Lack of infrastructure remains key challenge for plant-based fuels 

Source: Amanda Peterka, E&E reporter • Posted: Wednesday, April 22, 2015

Infrastructure challenges remain a barrier toward increasing the amount of biofuel in the marketplace and creating a more diverse fuel mix, the Obama administration said today in its Quadrennial Energy Review.

The report, which represents the administration’s overview of the current status of the nation’s energy infrastructure, calls on the government to continue research and development in the area of drop-in biofuels, or those that have the same properties as hydrocarbon fuels.

The government should also provide support to states, communities and private entities for investing in infrastructure for higher blends of ethanol, the QER says.

“Continued growth in ethanol use will depend in part on investment in additional distribution capacity; growth in the use of other biofuels, such as ‘drop-in’ fuels, will depend on continued investment in research, development, demonstration, and deployment,” the report says.

Vice President Joe Biden and Energy Secretary Ernest Moniz today touted the release of the report at the offices of Philadelphia electric utility PECO. Overall, the QER proposes billions of dollars in new spending programs or tax credits to support a variety of energy infrastructure, including oil and gas pipelines and the electric grid (Greenwire, April 21).

In the QER, the Obama administration highlighted biofuels as a key part of increasing the diversity of the transportation fuels market, which is currently dominated by petroleum gasoline and diesel.

But while U.S. ethanol production has increased in the last few decades, driven most recently by the 2007 renewable fuel standard, expansion beyond 10 percent of the fuel market is currently limited by declining gasoline demand, the QER says. The 10 percent limit is commonly referred to as the “blend wall.”

Given that gasoline demand is not expected to grow significantly in the coming years, according to the report, future growth in ethanol requires infrastructure that can handle higher ethanol blends.

Although U.S. EPA has approved a 15 percent blend of ethanol for cars with model years 2001 and newer, E15 has been slow to penetrate the market, and the vast majority of gasoline sold at gas stations still contains 10 percent ethanol. Flex-fuel vehicles, which can handle ethanol blends of up to around 85 percent, are becoming more common, but there’s only about 3,000 gas stations in the nation that sell E85.

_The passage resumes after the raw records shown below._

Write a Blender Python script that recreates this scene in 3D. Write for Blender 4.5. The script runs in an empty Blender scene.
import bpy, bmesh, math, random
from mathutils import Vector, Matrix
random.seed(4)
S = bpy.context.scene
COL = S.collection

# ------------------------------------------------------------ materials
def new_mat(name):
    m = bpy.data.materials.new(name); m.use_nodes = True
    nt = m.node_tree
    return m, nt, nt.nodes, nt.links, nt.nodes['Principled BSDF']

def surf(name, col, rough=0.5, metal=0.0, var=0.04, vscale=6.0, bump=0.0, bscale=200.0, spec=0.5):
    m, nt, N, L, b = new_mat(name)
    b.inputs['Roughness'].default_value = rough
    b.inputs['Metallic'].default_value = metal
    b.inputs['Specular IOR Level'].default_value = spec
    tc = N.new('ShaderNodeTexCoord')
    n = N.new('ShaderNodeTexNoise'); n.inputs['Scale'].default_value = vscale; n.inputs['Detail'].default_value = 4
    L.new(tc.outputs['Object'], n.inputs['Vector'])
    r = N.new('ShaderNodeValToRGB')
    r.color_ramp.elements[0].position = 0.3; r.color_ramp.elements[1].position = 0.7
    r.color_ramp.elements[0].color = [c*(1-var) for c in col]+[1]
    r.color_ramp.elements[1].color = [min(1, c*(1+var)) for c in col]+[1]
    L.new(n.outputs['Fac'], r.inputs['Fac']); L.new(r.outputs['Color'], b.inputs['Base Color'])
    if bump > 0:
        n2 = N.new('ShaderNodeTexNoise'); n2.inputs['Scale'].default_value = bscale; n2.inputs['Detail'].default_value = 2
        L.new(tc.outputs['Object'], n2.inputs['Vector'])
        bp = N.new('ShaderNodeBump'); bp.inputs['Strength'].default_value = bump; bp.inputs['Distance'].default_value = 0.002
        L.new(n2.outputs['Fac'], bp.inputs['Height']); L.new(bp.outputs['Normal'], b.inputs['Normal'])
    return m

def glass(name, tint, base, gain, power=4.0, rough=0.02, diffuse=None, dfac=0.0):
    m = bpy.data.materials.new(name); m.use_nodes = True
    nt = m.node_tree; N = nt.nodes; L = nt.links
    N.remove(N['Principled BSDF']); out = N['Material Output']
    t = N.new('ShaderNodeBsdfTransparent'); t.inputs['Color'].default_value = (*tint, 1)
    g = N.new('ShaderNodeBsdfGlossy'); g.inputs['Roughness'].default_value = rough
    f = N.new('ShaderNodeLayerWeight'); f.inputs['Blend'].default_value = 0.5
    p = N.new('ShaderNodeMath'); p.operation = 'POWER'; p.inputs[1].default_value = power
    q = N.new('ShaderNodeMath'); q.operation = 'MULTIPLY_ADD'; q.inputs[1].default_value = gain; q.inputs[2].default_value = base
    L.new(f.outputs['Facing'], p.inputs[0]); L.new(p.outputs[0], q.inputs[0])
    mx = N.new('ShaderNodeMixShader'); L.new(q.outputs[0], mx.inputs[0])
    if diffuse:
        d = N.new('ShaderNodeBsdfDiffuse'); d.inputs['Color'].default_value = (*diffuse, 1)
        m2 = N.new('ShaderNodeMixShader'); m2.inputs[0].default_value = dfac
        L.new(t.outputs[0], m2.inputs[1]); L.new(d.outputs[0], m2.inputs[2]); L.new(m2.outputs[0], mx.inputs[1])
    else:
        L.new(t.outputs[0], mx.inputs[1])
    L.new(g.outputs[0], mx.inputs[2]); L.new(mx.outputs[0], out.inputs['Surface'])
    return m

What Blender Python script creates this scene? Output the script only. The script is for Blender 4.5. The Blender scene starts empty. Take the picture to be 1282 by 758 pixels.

“Continued growth in ethanol use will depend in part on private sector investment in additional distribution capacity of higher-level blends,” the QER says.

The Departments of Energy and Defense should also continue investment in next-generation biofuels that can be dropped into existing fuel infrastructure, the QER recommends. Specifically, the administration’s report says the departments should focus on drop-in jet fuel for airplanes and diesel.

“These applications are important given the challenges of electrifying airplanes and other large vehicles,” the QER says. “Most production is in the pilot or demonstration phase, and, beginning in 2011, some commercial flights in Europe and the United States have flown with 50-50 biofuel blends. Despite this, biofuels for aviation and large vehicle applications still face considerable challenges in penetrating these markets.”

The QER comes as EPA is preparing to release a rule by the beginning of June to propose targets for ethanol and advanced biofuel production through the renewable fuel standard program (E&ENews PM, April 10). The biofuels industry has blamed agency delays in setting the targets for 2014 and 2015 for decreased private investment in next-generation fuels.